I Started Counting Puffs — and Ended Up Smoking Less
I didn’t quit smoking.
I know that’s how these stories usually start, but that’s not what happened here.
If anything, I just got tired of pretending I had it under control.
At some point, smoking stopped being something I enjoyed and turned into something I just… did. Coffee? Cigarette. Waiting for something? Cigarette. That weird 5-minute break where you don’t know what to do? Yeah, cigarette.
The worst part was I didn’t even notice half of them.
I’d light one, take a few puffs, put it out, and then 20 minutes later do it again like it never happened.
So I had this stupidly simple idea: what if I don’t quit… I just track it?
Not cigarettes. That felt too easy to lie about.
Puffs.
Every single one.
The part that was a bit uncomfortable
The first day I actually tracked properly, I thought I’d confirm what I already “knew” — that I smoke maybe 10–15 cigarettes a day.
Then I started tapping the button.
By the end of the day, the number was… higher than I expected.
Like, a lot higher.
Turns out I wasn’t really smoking 10 cigarettes. I was taking something like 250+ puffs.
Seeing that number go up in real time felt weirdly uncomfortable. Not dramatic, just… hard to ignore.
It’s one thing to know you smoke. It’s another to see a number that keeps increasing every time you touch your phone.
I didn’t quit — I just made it slightly harder
I didn’t try to stop.
I just started doing something small: taking fewer puffs per cigarette.
That’s it.
If I’d normally go to 12, I’d stop at 10. Then maybe 9.

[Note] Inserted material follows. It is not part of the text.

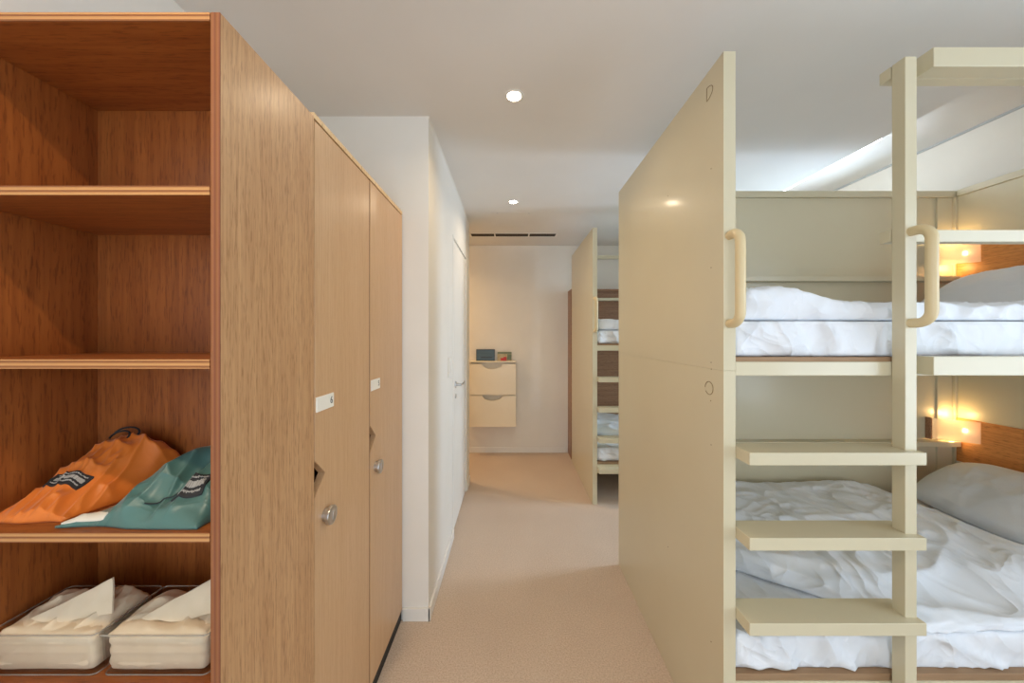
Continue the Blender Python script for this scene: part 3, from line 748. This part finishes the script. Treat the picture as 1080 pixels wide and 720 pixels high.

Some days I didn’t care and went over anyway.
But other days, I’d pause halfway through and think: “Do I actually want the rest of this?”
That pause didn’t exist before.
The money thing (this part surprised me)
After a couple of weeks, I added a rough estimate of money spent.
I didn’t expect much from it.
But after about a month, it showed I had saved around €120 just by cutting down a bit.
That’s when it got interesting.
Not in a motivational way. More like: “Wait… where did that money go before?”
So I did something simple: I decided not to touch the “saved” money.
Just left it there.
At some point it turned into a trip
The numbers kept adding up slowly.
Nothing crazy, just: Day 30 → ~€120 Day 60 → ~€260 Day 90 → ~€400+
Around day 100-something, I checked and realized: this is basically a cheap vacation.
That’s when it stopped being abstract.
Before, it was just “less smoking.” Now it was: this could literally be a plane ticket.
It wasn’t a clean process (at all)
There were days I completely ignored the app.
Days I smoked more than before.
Even a week where I thought about deleting it because it felt pointless.
Tracking doesn’t magically fix anything.
If anything, it just shows you patterns you might not like.
But for some reason, I kept coming back to it.
Not because I was disciplined — I’m really not.
More because once you see something clearly, it’s hard to fully ignore it again.
The small shift I didn’t expect
After a few months, something changed.
I didn’t “decide” to smoke less.
I just noticed I wasn’t reaching for cigarettes as automatically.
There was always that tiny moment: “Am I going to log this?”
And weirdly, that was enough sometimes to stop.
Not always. Just… sometimes.
But it adds up.
The trip
At around 5–6 months, I booked a trip using only the money I didn’t spend on cigarettes.
Nothing fancy.
But still — it felt strange in a good way.
Like I had converted a habit into something real.
Not perfectly. Not completely.
Just enough to matter.
I still smoke sometimes
This isn’t a “I quit and everything is perfect now” story.
I still smoke occasionally.
But it’s not automatic anymore.
And it’s definitely not invisible.
Why I even built the app
I didn’t build it to help people at first.
I built it because I didn’t trust myself to be honest about my own habits.
I needed something simple enough that I wouldn’t ignore it, but honest enough that I couldn’t lie to it.
No streaks. No pressure. Just a counter.
If you’re in the same place
You don’t have to quit.
Seriously.
Just start counting.
Even if nothing changes at first.
Because once you actually see what you’re doing, it becomes a lot harder to pretend it’s not happening.